At the music camp of Lev Grossman’s "Cello, Goodbye," the sense of social equality among the
campers was “purely an illusion, and a temporary one… [The camp] was a test,
designed to establish whether or not we had a true vocation: Some of us were
talented amateurs, and some of us were future professionals…The former had yet
to be weeded from the latter.” For Grossman, a summer at an elite music camp
taught him which side of that equation he fell on, and sadly, the title
predicts the bad news.
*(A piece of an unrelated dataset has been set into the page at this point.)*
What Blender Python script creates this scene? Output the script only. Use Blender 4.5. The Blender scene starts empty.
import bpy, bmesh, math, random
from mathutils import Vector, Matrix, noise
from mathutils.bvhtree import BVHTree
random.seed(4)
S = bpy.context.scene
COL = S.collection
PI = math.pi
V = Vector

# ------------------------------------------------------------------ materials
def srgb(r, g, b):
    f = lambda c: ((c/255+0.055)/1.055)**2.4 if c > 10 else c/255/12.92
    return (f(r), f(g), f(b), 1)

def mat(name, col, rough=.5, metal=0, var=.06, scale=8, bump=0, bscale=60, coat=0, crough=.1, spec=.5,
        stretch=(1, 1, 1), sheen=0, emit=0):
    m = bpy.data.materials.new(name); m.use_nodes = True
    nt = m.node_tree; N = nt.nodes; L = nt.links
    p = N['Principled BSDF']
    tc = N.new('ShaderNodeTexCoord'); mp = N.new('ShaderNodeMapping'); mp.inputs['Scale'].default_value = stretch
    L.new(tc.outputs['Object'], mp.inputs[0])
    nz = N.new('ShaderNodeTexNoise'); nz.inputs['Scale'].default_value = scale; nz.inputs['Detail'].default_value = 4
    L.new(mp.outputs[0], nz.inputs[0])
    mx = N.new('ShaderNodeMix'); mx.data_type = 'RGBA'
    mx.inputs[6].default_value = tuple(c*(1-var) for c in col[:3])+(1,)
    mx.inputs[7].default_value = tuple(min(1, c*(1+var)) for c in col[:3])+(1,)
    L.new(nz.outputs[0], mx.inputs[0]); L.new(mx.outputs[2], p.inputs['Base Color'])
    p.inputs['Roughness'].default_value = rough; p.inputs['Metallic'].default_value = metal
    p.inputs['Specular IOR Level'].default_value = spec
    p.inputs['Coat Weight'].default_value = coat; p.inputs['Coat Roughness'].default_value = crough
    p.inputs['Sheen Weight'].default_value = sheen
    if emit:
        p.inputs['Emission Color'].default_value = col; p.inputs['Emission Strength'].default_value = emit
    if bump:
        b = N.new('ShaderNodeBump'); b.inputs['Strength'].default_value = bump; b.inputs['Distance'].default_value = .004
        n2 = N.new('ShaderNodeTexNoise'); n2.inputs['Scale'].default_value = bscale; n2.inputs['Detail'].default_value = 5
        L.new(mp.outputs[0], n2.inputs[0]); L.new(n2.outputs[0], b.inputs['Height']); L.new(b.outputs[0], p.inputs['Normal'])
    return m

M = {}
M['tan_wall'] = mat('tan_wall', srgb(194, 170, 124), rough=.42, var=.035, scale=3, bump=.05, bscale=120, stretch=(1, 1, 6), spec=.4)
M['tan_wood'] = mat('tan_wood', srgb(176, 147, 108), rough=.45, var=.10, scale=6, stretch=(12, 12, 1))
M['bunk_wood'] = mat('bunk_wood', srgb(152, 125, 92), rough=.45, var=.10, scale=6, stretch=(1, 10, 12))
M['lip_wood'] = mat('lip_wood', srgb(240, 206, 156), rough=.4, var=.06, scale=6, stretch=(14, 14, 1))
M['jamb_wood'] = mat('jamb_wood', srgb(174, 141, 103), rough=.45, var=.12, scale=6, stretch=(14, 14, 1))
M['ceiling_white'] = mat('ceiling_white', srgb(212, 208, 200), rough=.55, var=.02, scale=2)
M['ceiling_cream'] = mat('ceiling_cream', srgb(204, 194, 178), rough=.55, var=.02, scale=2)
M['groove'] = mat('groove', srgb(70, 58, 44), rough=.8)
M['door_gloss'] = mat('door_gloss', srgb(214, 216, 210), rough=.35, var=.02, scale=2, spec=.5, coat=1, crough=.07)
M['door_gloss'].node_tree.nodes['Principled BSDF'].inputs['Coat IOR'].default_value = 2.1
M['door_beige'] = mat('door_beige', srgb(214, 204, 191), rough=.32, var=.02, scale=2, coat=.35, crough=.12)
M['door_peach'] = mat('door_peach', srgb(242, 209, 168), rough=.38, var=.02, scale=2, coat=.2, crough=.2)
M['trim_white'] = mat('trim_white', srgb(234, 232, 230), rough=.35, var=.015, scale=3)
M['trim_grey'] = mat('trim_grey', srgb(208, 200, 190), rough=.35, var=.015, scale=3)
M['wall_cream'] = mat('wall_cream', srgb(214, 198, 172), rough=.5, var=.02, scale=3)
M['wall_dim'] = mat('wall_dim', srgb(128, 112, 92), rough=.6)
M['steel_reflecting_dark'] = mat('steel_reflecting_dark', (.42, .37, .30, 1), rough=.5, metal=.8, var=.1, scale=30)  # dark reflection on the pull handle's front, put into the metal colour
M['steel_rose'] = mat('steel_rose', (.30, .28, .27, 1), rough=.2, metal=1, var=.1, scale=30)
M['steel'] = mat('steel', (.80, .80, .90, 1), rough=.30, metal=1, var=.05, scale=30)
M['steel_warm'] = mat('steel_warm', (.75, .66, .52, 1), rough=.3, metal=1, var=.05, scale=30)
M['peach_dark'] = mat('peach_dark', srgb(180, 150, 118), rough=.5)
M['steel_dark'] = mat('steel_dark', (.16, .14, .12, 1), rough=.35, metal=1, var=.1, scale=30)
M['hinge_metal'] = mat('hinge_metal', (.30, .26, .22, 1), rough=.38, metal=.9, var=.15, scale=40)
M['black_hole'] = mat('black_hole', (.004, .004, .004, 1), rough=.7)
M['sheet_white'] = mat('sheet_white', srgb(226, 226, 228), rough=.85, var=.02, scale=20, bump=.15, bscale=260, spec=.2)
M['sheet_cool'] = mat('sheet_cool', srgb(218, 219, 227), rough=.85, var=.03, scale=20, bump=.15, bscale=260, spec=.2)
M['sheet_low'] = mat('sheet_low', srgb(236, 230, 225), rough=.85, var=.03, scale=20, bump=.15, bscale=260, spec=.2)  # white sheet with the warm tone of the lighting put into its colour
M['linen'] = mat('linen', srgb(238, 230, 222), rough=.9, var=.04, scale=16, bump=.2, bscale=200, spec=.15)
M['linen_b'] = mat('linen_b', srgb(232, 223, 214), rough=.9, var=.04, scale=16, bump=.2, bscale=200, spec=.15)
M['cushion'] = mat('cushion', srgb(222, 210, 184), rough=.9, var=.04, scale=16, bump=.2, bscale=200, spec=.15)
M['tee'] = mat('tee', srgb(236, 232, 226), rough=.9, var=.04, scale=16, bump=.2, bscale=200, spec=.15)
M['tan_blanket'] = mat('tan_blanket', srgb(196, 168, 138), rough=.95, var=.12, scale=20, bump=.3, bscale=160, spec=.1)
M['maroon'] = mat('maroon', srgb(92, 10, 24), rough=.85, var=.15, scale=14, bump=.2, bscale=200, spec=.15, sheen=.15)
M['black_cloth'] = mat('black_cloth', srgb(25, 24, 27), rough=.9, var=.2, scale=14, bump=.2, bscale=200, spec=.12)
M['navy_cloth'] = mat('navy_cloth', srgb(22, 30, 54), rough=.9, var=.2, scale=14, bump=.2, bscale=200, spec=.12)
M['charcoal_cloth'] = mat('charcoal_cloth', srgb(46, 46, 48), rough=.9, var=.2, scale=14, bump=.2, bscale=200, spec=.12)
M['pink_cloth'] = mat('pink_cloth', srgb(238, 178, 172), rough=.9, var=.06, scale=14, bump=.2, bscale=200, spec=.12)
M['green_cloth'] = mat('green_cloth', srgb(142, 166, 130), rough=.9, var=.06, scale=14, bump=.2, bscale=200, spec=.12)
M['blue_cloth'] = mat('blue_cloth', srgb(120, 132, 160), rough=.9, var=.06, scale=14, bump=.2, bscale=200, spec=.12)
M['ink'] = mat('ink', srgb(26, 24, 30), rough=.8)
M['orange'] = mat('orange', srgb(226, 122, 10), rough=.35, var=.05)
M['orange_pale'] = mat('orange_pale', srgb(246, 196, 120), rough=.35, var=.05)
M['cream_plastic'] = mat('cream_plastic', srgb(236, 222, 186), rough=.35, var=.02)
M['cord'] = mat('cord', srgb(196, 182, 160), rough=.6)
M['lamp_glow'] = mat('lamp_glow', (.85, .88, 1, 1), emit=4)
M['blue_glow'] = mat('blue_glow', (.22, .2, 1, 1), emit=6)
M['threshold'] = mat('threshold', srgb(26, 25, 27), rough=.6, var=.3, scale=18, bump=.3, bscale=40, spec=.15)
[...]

Grossman is not alone in his camp “failure,” and the
good news is that he, like most people, does recover.
I still remember all that was great about summer camp—snuggly gray hooded sweatshirts,
drinking ice-cold Cherokee Red from a can, the joys of hitting a homerun or
successfully short-sheeting the counselor’s bed—and I can still remember every
last word of every last song we sang, until our voices were raspy and two
octaves lower. For those, like me, for whom camp provides the most treasured of
childhood memories, Sleepaway will bring it all back, then turn it
upside down by revealing the darker side of the camp coin. I’ve still got that
feeling I should be heading for the hills, but with Sleepaway on my
nightstand, I’m that much closer to sweet dreams of summer.